Can you help me? My normal-sized fingers are just too big.

But no…

Recently a strange reversal has begun to take place. The Apple iPhone bares upon its delicate chassis a 3.5″ screen. It’s compact, neat, and looks like a phone, albeit a slabbish one. Over in the Android camp though we have seen the emergence of colossus’ such as the dangerously named Titan, Nexus, Galaxy S2 (ok that’s not so dangerous, just a bit dull), and the One X (come on, it sounds like something Wolverine would use!), with screens that technically qualify as surfboards. What’s going on? Have we not learned our lessons from the past? Due we want a nation of uni-armsters once more?

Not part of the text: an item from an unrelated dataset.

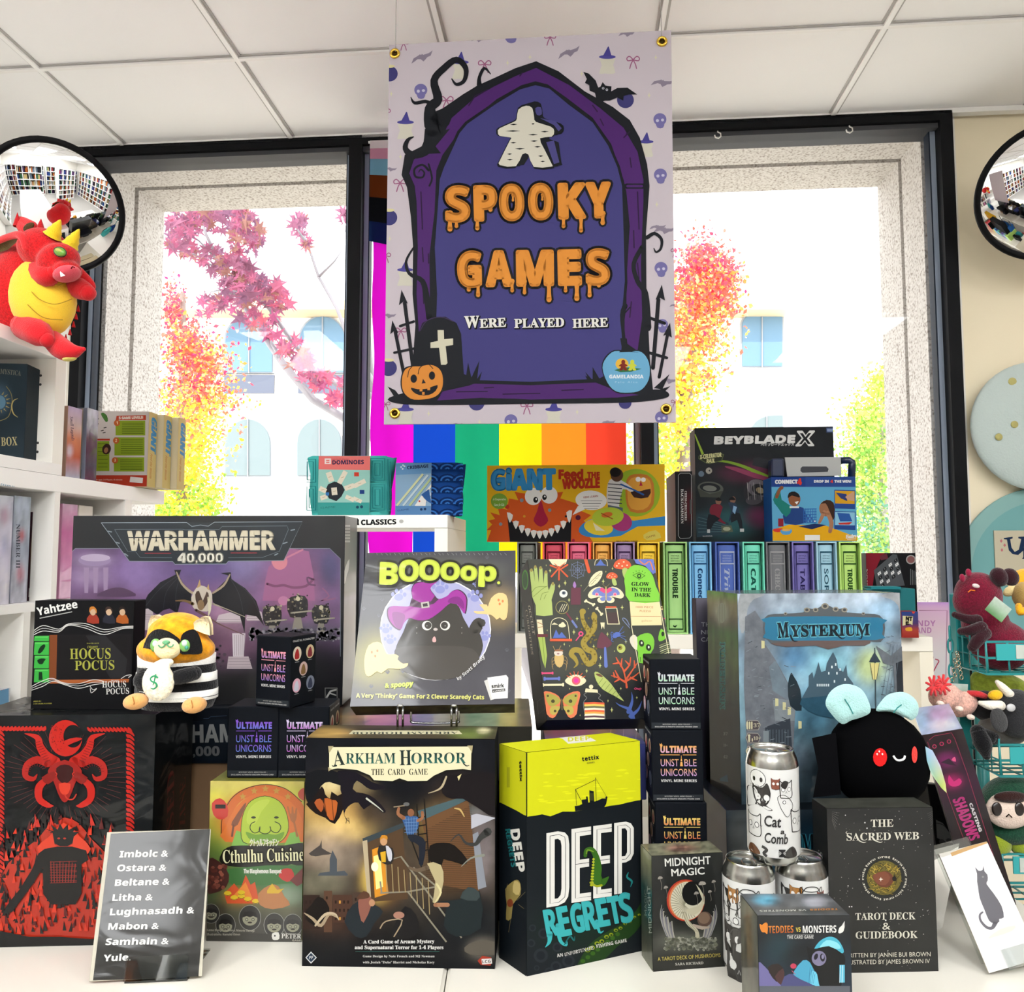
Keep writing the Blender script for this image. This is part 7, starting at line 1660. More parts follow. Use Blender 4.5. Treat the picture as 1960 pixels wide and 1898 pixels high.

Ok, I’ll admit, it’s a bit different this time around. This new breed of phone isn’t built from recently collapsed stars, instead their waif-like frames are composed of baby sighs and fairy wishes. They positively lift you up as you use them then return you gently to the ground as you make your goodbyes. The girth isn’t simply a casket for an enormous battery either. Nowadays the size is there to accommodate gorgeous displays which act as portals to the internet with all its video laden riches. We read books upon the devices, record our adventures in stunning HD, and store more CDs than still seems feasible. Some of them even make telephone calls. It’s astounding!

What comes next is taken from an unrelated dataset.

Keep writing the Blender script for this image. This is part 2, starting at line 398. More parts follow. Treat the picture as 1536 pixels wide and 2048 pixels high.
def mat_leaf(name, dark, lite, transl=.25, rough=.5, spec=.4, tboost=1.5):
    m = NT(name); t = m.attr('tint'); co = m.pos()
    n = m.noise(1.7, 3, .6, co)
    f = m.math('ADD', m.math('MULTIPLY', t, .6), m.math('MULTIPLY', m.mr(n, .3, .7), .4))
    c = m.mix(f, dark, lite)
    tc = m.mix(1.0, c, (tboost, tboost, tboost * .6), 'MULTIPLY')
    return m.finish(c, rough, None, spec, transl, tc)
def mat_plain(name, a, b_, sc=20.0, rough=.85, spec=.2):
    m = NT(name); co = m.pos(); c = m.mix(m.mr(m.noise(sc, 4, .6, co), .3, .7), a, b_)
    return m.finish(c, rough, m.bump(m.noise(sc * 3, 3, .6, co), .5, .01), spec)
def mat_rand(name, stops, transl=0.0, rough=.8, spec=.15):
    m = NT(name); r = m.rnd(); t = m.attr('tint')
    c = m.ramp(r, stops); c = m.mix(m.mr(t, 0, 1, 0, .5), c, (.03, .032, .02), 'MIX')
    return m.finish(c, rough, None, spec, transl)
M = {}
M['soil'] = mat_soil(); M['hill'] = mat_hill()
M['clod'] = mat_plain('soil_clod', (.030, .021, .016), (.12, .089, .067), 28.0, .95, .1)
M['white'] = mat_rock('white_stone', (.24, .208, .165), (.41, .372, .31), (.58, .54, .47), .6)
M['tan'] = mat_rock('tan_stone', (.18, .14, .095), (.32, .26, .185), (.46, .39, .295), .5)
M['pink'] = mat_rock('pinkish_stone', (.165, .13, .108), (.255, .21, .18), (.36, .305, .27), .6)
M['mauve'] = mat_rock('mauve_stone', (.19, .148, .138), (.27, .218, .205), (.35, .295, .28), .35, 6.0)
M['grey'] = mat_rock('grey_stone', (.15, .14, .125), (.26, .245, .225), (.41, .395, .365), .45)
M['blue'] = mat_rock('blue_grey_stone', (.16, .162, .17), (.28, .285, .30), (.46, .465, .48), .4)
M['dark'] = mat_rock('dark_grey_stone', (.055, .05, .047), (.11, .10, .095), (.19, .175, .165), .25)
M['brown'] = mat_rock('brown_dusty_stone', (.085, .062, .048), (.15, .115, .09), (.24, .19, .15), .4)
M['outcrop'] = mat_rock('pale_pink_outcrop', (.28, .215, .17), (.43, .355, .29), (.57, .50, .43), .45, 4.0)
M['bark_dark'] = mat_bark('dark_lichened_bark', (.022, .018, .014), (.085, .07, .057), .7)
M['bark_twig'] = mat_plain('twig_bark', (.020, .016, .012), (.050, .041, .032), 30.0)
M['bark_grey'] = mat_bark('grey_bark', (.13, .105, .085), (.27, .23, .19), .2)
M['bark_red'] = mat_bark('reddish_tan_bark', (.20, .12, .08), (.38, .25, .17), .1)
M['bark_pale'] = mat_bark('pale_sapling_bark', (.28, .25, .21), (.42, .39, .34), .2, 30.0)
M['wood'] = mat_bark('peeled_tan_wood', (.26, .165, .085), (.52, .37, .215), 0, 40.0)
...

A women with a phone the size of her face.

So why is it then that I still find it odd that the size is on the increase? We’ve seen tablets of various sizes emerge that would seem more suited to the purposes of viewing. Even laptops are becoming lighter and slimmer. Why do we need our phones to meet them? Is it the convenience? I’m not so sure, even with the larger models on offer I’m not convinced I’d ever want to watch a movie on one, whereas on my iPad it’s a very pleasant experience. Is it for photography? Maybe, but the results are not dependent on the screen size, and we pretty much always download pictures to a PC if we want to keep them. Is it a male need to compensate for some other deficiency? Of course, but that goes for any kind of technology. We’re just big kids after all.

In the end I’m left wondering whether it’s just because we’ve done small and now need to go somewhere else? But I’m all up for being convinced otherwise. Maybe I’m just stuck in the past and need to embrace the cult of the big. Please, teach me your ways…

What do you think is the ideal size for a phone? And how big is too big?